According to CoinDesk, the New Popular Front, a left-wing coalition, emerged as the biggest winners in France's recent election, securing 188 seats. However, this fell short of the 289 seats required for a majority. President Emmanuel Macron's Ensemble won 161 seats, while Marine Le Pen's far-right National Rally secured 141 seats. The lack of an outright majority could complicate the formation of new policies, including those related to cryptocurrency regulations.
The election results led to a hung parliament, which could make the implementation of any new policy, including crypto regulations, more challenging. Macron is now tasked with selecting a prime minister to replace the Renaissance party's Gabriel Attal, who announced his intention to resign on Monday.

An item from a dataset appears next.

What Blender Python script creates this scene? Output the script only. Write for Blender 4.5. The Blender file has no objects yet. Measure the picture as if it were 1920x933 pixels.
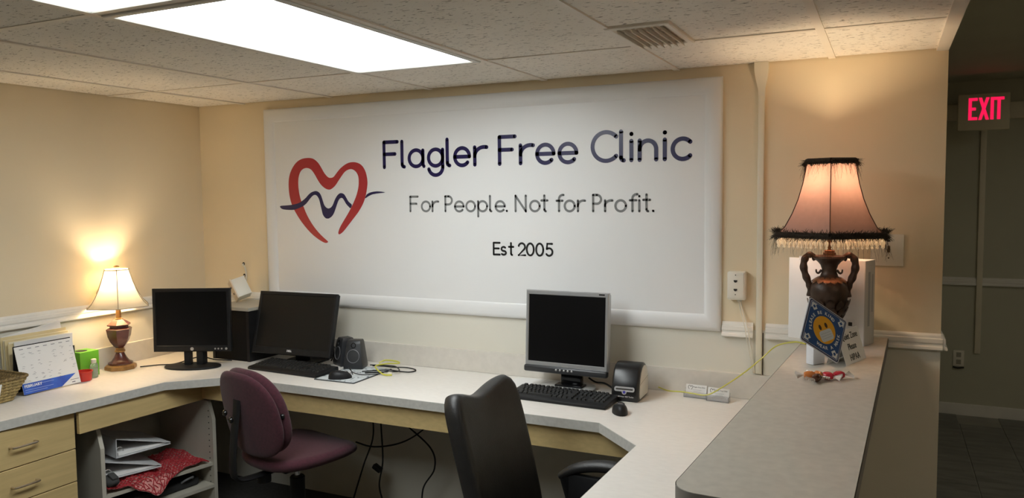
import bpy, bmesh, math, random
from mathutils import Vector, Matrix, Euler
from mathutils.geometry import tessellate_polygon
random.seed(7)
PI = math.pi
SC = bpy.context.scene
COL = SC.collection

# ------------------------------------------------------------------ camera
YAW, PITCH, ROLL, FPX = 0.448, -0.069, -0.0101, 1467.4
CAM = Vector((1.9553, -3.3362, 1.619))
fwd = Vector((-math.sin(YAW) * math.cos(PITCH), math.cos(YAW) * math.cos(PITCH), math.sin(PITCH)))
right = Vector((math.cos(YAW), math.sin(YAW), 0))
up = right.cross(fwd)
r2 = math.cos(ROLL) * right + math.sin(ROLL) * up
u2 = -math.sin(ROLL) * right + math.cos(ROLL) * up
cd = bpy.data.cameras.new('camera')
cam = bpy.data.objects.new('camera', cd)
COL.objects.link(cam)
cam.matrix_world = Matrix.Translation(CAM) @ Matrix((r2, u2, -fwd)).transposed().to_4x4()
cd.sensor_width = 36
cd.lens = FPX * 36 / 1920
cd.clip_start = 0.02
SC.camera = cam

# ------------------------------------------------------------------ world, exposure, lamp powers
w = bpy.data.worlds.new('world')
SC.world = w
w.use_nodes = True
w.node_tree.nodes['Background'].inputs[0].default_value = (0.9, 0.95, 1, 1)
w.node_tree.nodes['Background'].inputs[1].default_value = 0.0
SC.view_settings.view_transform = 'Standard'
SC.view_settings.look = 'None'
SC.view_settings.gamma = 1
SC.view_settings.use_curve_mapping = False
SC.view_settings.exposure = 0.38
PANEL = 8.6        # radiance of the ceiling panels
BULB1 = 6.3        # cream lamp on the desk
BULB2 = 7.0        # urn lamp on the bar

# ------------------------------------------------------------------ materials
MATS = {}
def mat(name, col=(.5, .5, .5), rough=.5, metal=0, spec=.5, var=0, vscale=8, bump=0, bscale=60, trans=0,
        emit=None, estr=0, stretch=None, sheen=0, coat=0, alpha=1, translucent=0, dark=None, fleck=None):
    if name in MATS:
        return MATS[name]
    m = bpy.data.materials.new(name)
    m.use_nodes = True
    nt = m.node_tree
    N, L = nt.nodes, nt.links
    b = N['Principled BSDF']
    b.inputs['Base Color'].default_value = (*col, 1)
    b.inputs['Roughness'].default_value = rough
    b.inputs['Metallic'].default_value = metal
    b.inputs['Specular IOR Level'].default_value = spec
    b.inputs['Transmission Weight'].default_value = trans
    b.inputs['Coat Weight'].default_value = coat
    b.inputs['Sheen Weight'].default_value = sheen
    b.inputs['Alpha'].default_value = alpha
    if emit:
        b.inputs['Emission Color'].default_value = (*emit, 1)
        b.inputs['Emission Strength'].default_value = estr
    geo = N.new('ShaderNodeNewGeometry')
    mp = N.new('ShaderNodeMapping')
    mp.inputs['Scale'].default_value = stretch or (1, 1, 1)
    L.new(geo.outputs['Position'], mp.inputs['Vector'])
    src = None
    if var:
        n = N.new('ShaderNodeTexNoise')
        n.inputs['Scale'].default_value = vscale
        n.inputs['Detail'].default_value = 5
        L.new(mp.outputs[0], n.inputs['Vector'])
        r = N.new('ShaderNodeValToRGB')
        r.color_ramp.elements[0].position = .3
        r.color_ramp.elements[1].position = .7
        lo = dark or tuple(c * (1 - var) for c in col)
        hi = tuple(min(1, c * (1 + var * .6)) for c in col)
        r.color_ramp.elements[0].color = (*lo, 1)
        r.color_ramp.elements[1].color = (*hi, 1)
        L.new(n.outputs['Fac'], r.inputs[0])
        src = r.outputs[0]
    if fleck:      # (scale, threshold, colour, stretch)
        mp2 = N.new('ShaderNodeMapping')
        mp2.inputs['Scale'].default_value = fleck[3]
        L.new(geo.outputs['Position'], mp2.inputs['Vector'])
        n2 = N.new('ShaderNodeTexNoise')
        n2.inputs['Scale'].default_value = fleck[0]
        n2.inputs['Detail'].default_value = 2
        n2.inputs['Distortion'].default_value = .6
        L.new(mp2.outputs[0], n2.inputs['Vector'])
        r2_ = N.new('ShaderNodeValToRGB')
        r2_.color_ramp.elements[0].position = fleck[1]
        r2_.color_ramp.elements[1].position = fleck[1] + .035
        L.new(n2.outputs['Fac'], r2_.inputs[0])
        mx = N.new('ShaderNodeMix')
        mx.data_type = 'RGBA'
        L.new(r2_.outputs[0], mx.inputs['Factor'])
        if src:
            L.new(src, mx.inputs['A'])
        else:
            mx.inputs['A'].default_value = (*col, 1)
        mx.inputs['B'].default_value = (*fleck[2], 1)
        src = mx.outputs['Result']
    if src:
        L.new(src, b.inputs['Base Color'])
    if bump:
        n3 = N.new('ShaderNodeTexNoise')
        n3.inputs['Scale'].default_value = bscale
        n3.inputs['Detail'].default_value = 4
        L.new(mp.outputs[0], n3.inputs['Vector'])
        bp = N.new('ShaderNodeBump')
        bp.inputs['Strength'].default_value = bump
        bp.inputs['Distance'].default_value = .002
        L.new(n3.outputs['Fac'], bp.inputs['Height'])
        L.new(bp.outputs[0], b.inputs['Normal'])
    if translucent:
        tr = N.new('ShaderNodeBsdfTranslucent')
        if src:
            L.new(src, tr.inputs[0])
        else:
            tr.inputs[0].default_value = (*col, 1)
        ms = N.new('ShaderNodeMixShader')
        ms.inputs[0].default_value = translucent
        L.new(b.outputs[0], ms.inputs[1])
        L.new(tr.outputs[0], ms.inputs[2])
        L.new(ms.outputs[0], N['Material Output'].inputs[0])
    MATS[name] = m
    return m

M_wall = mat('cream_wall_paint', (.80, .675, .475), .75, var=.05, vscale=1.2, bump=.15, bscale=220)
M_wains = mat('pale_lower_wall_paint', (.70, .67, .585), .75, var=.04, vscale=2, bump=.12, bscale=220)
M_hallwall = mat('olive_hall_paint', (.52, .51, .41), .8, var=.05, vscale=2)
M_white = mat('white_trim_paint', (.80, .78, .73), .5, var=.04, vscale=9)
M_raceway = mat('cream_raceway_plastic', (.76, .70, .56), .5, var=.03)
M_tile = mat('mineral_fibre_tile', (.86, .80, .71), .95, var=.06, vscale=3, bump=.5, bscale=160,
             fleck=(72, .63, (.26, .22, .17), (.6, 1.9, 1)))
M_grid = mat('ceiling_grid_paint', (.82, .75, .65), .55, var=.03)
M_floor = mat('brown_carpet', (.06, .056, .05), .95, var=.3, vscale=60, bump=.5, bscale=300)
M_halltile = mat('grey_floor_tile', (.20, .20, .185), .5, var=.3, vscale=5, stretch=(1, 4, 1))
M_grout = mat('pale_grout', (.33, .32, .29), .9, var=.1)
M_panel = mat('lit_diffuser', (.9, .9, .9), .5, emit=(.95, 1, 1), estr=PANEL)
M_frame = mat('troffer_frame_enamel', (.70, .68, .63), .4)
M_lam = mat('desk_laminate', (.78, .745, .70), .38, var=.04, vscale=30, stretch=(1, 3, 1), bump=.05, bscale=300)
M_edge = mat('laminate_edge_band', (.50, .49, .455), .5, var=.1, vscale=60)
M_bar = mat('bar_laminate', (.54, .51, .45), .42, var=.08, vscale=40, bump=.05, bscale=300)
M_baredge = mat('bar_edge_band', (.22, .20, .175), .5, var=.1)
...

Following the first round of voting last week, politicians from several parties, including Macron's Renaissance party, initiated strategic cooperation after right-wing parties secured the largest share of the vote. Third-placed candidates withdrew from the race to prevent the anti-National Rally vote from being divided.
Mark Foster, the EU policy lead at the Crypto Council for Innovation, suggested that the new parliament's larger far-left and far-right contingents could make domestic policy development, including crypto regulations, uncertain and difficult. This could also limit the president’s authority on international and European stages.
France has already made significant progress with crypto. Last year, it registered 74 crypto companies, a number expected to rise to 100. Regulators have been trying to attract more digital asset businesses. The European Union's wide-ranging crypto asset legislation, the Markets in Crypto Asset (MiCA) rules on stablecoins, began to be enforced at the end of June. The remaining crypto rules are expected to be implemented by the end of the year.